Rita Babihuga-Nsanze, chief economist, Africa, Africa Finance Corporation, a panellist speaking on 2023 Outlook for Nigeria, said the upcoming elections occur against a backdrop of pressing challenges which will leave the next administration with some tough policy decisions from day one.

She listed some of the issues to include Mounting Fiscal Pressure, Weakening Debt Affordability, Oil Production Challenges, and Crippling Subsidy Overhang among others.

Babihuga-Nsanze said the growth was expected to remain at 2022 levels with significant downside risks stemming from long standing structural challenges.

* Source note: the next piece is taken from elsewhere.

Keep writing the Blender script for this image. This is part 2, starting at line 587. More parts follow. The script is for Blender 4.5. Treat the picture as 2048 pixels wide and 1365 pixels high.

“We expect growth to soften in 2022 and 2023 on the back of constrained FX supply and weakened capacity of the federal government to stimulate growth as it struggles to finance itself.”

She said whether the upcoming elections would deliver the much-needed reforms for the oil sector, the fiscal sector and exchange rate regimes, will determine if long-standing structural economic imbalances persist in the near term.”

Read also: NPF Pensions, Access Pensions top ROI of four funds in 2022

The economist, however, cautioned that without the necessary structural reforms, the current forex liquidity pressure would persist in 2023 and potentially in 2024 on the back of increasing downward pressure on foreign reserves.

Her priorities for the new government are securing the oil sector and output, removal of the subsidy regime, and the country’s FX regime.

Eyitope Owolabi, head of structured sales, West Africa, Rand Merchant Bank, also a panellist, looking at the sector, outlined the lack of diversification in pension assets, stressing use of derivatives in diversification but also hedging pension fund position on investments.

Muyiwa Oni, regional head of research, Standard Bank Group, another panellist, looking at the equities market, said the NGX over the last 10 years has performed relatively well in domestic value terms, returning 200 percent over the last 10 years.

According to him, performance over the last year has been carried by brewers and the oil and gas sector, noting that NGX is also having a good 2023, growing 4.4 percent this year and earnings will be driven by banks taking advantage of the high-interest environment.

“We propose an overweight recommendation for cements and banks. We expect elevated prices to drive earnings for cement names. We expect the higher interest rate environment to drive higher net interest margins and earnings for banks as yields on government securities and customer loans increase, the equities market, the expert said.